Quand Bolt franchit la ligne, à 21 h 50, et établit le chrono le plus rapide de l’histoire sous la pluie en 9 s 77, Olivier Morin déclenche ses appareils à distance. Tandis que l’athlète fête sa victoire autour du stade en s’amusant avec la foule, le photographe fait défiler ses clichés sur son écran d’ordinateur. « J’avais édité toutes les photos de mes appareils à distance avant d’attaquer les dernières, celles du cinquième appareil. Je n’ai tout d’abord rien remarqué sur les vignettes. Je voyais seulement Bolt, car la taille d’affichage était trop petite. Je me suis dit : ‘OK, Bolt y est et il a l’air net.’ C’est seulement à ce moment que j’ai ouvert la photo et que j’ai fait ‘Waou. Il y a de la foudre ici !' », raconte-t-il.

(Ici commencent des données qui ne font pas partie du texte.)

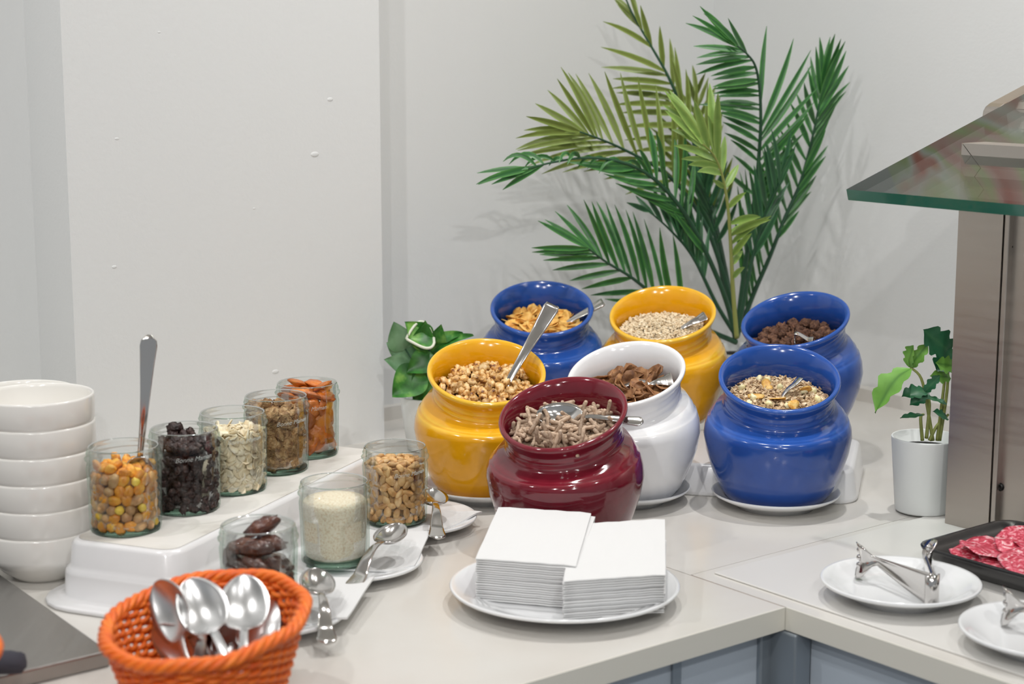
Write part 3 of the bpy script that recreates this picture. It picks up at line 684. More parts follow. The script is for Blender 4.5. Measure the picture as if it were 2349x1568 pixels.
# ------------------------------------------------------------------ spoons
def spoon_meshes(L, bl, bw, hw0, hw1, dip, arch, th=.0018, m=None, flat=False, tw=.2):
    """local x: bowl tip at 0, handle end at L; z up, bowl hollow upwards"""
    n = 28; M_ = 10
    def sec(s):
        x = s * L
        if x < bl:
            q = x / bl; hw = bw * math.sqrt(max(0, 1 - (2 * (q ** 1.12) - 1) ** 2)) + hw0 * q ** 6; d = dip * math.sin(PI * min(1, q * 1.0)) ** .8; base = .0
            if q > .85: hw = max(hw, hw0)
        else:
            q = (x - bl) / (L - bl); hw = hw0 + (hw1 - hw0) * max(0, q) ** 1.8; d = 0
            if q > .9: hw *= math.sqrt(max(0.03, 1 - ((q - .9) / .1) ** 2)) if not flat else (1 if q < .985 else .8)
        a = max(0, (x - bl * .9) / (L - bl * .9)); zc = arch * math.sin(PI * min(1, a * 1.35)) * .9 - (arch * 1.1 * max(0, a - .55) if arch > 0 else 0)
        return x, hw, d, zc
    def rows(s0, s1, k):
        out = []
        for i in range(k + 1):
            x, hw, d, zc = sec(s0 + (s1 - s0) * ((1 - math.cos(PI / 2 * i / k)) if s0 == 0 else i / k)); hw = max(hw, .0006); top = []; bot = []
            for j in range(M_ + 1):
                y = (j / M_ * 2 - 1); z = zc - d * (1 - y * y) + (.0 if d else .0006 * (1 - y * y))
                top.append((x, y * hw, z + th / 2)); bot.append((x, y * hw * .98, z - th / 2 - (.0008 * (1 - y * y) if not d else 0)))
            out.append(top + bot[::-1])
        return out
    nb = bl * 1.02 / L
    a = MB(); a.grid(rows(0, nb, 26), True, True, True); b = MB(); b.grid(rows(nb, 1, 22), True, True, True)
    return a.mesh('spoon_bowl', m), b.mesh('spoon_handle', m), L
def place_spoon(ms, tip, end, up, label, group=None, name='spoon'):
    X = (end - tip).normalized(); Z = (up - X * up.dot(X)).normalized(); Y = Z.cross(X)
    mx = Matrix((X, Y, Z)).transposed().to_4x4(); mx.translation = tip
    o = thing(name, label, 'spoon', group=group); o.matrix_world = mx
    link('spoon_bowl', ms[0], o); link('spoon_handle', ms[1], o); return o
def spoon_len(ms, tip, end): return ms
up0 = Vector((0, 0, 1))
SPL = {}
def SM(key, *a, **k):
    SPL[key] = spoon_meshes(*a, **k); return SPL[key]
tea = SM('tea', .165, .056, .0190, .0032, .0120, .0085, .016, m=M['steel'])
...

« Il est difficile pour moi de parler de cette image, parce que c’est de la chance à 99 %. Je n’aurais pas pu l’anticiper. La seule chose dont je suis responsable, c’est le cadre et le moment du déclenchement. Le reste m’échappe totalement. Le dieu du climat était avec moi la nuit dernière », résume-t-il, en toute humilité.
Si l’on comprend bien, c’est Usain « Thunder » BOLT ??